At the time, his father, Brian Ross, was serving a five-year prison sentence after pleading guilty in a hit-and-run case. Without his father around, Tay went from being a high school junior to man of the house. He had two sisters and a brother to look after.


“I grew up pretty young,” Tay said. “But that was where I came from. We all grow up pretty young and have to make sacrifices. We grew up without sometimes. We just had to step up.

“That was common to me. But my whole situation wasn’t common.”

Tay and his siblings did not want to stay in the trailer that was home.

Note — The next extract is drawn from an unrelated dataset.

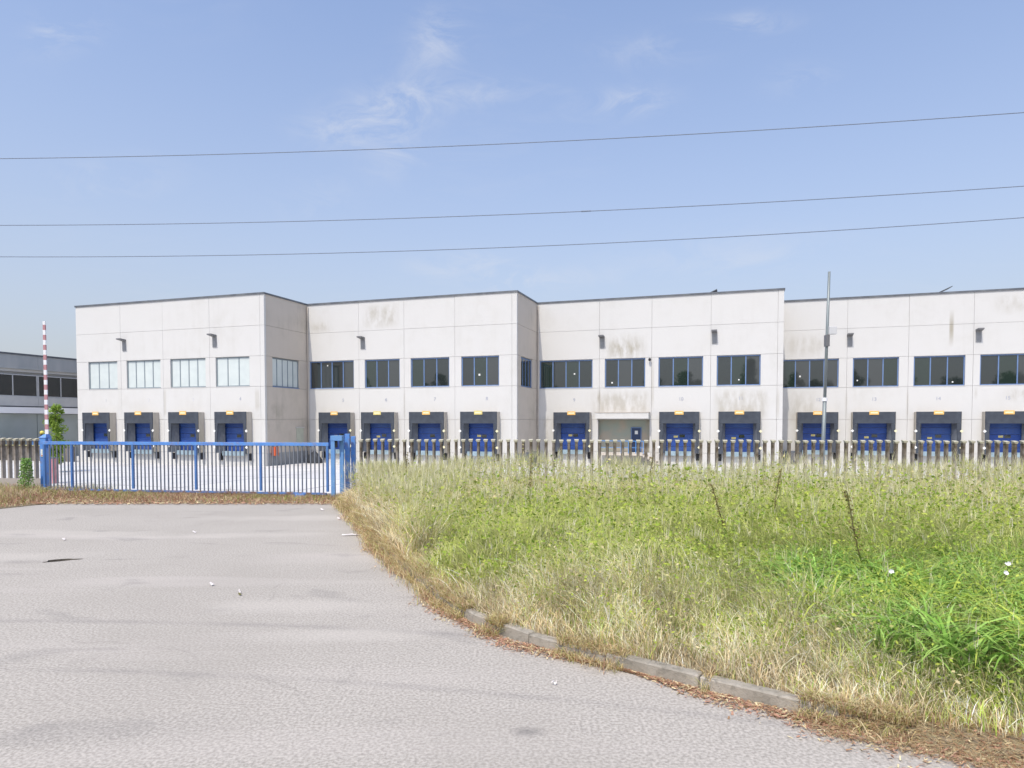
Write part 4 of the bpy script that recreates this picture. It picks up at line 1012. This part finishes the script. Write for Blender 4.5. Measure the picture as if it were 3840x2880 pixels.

They moved in with April’s sister Gusta.

The burden couldn’t fall entirely on Tay; he had a future to make.

“I needed support,” Tay said.

It was Gusta who helped Tay break out of a funk.

For nearly a month after April’s death, Tay lost interest in just about everything. But Gusta sat him down. She told him he had to be strong. His family needed him.

Tay tried to shake it off. He put on a brave face publicly and for his family.

He still often cried in the shower.

“I knew what my mom would want me to do,” he said. “I looked at it in that aspect. She didn’t want to leave so soon, but God had a plan for her. She would want me to get my education and do what I had to do to help my siblings.

“I was trying to be the best big brother I could at the time. I was numb to the pain. I had a lot of questions, but at the end of the day I had younger siblings. I knew if they see me any certain way then I’d be setting a bad example for them.”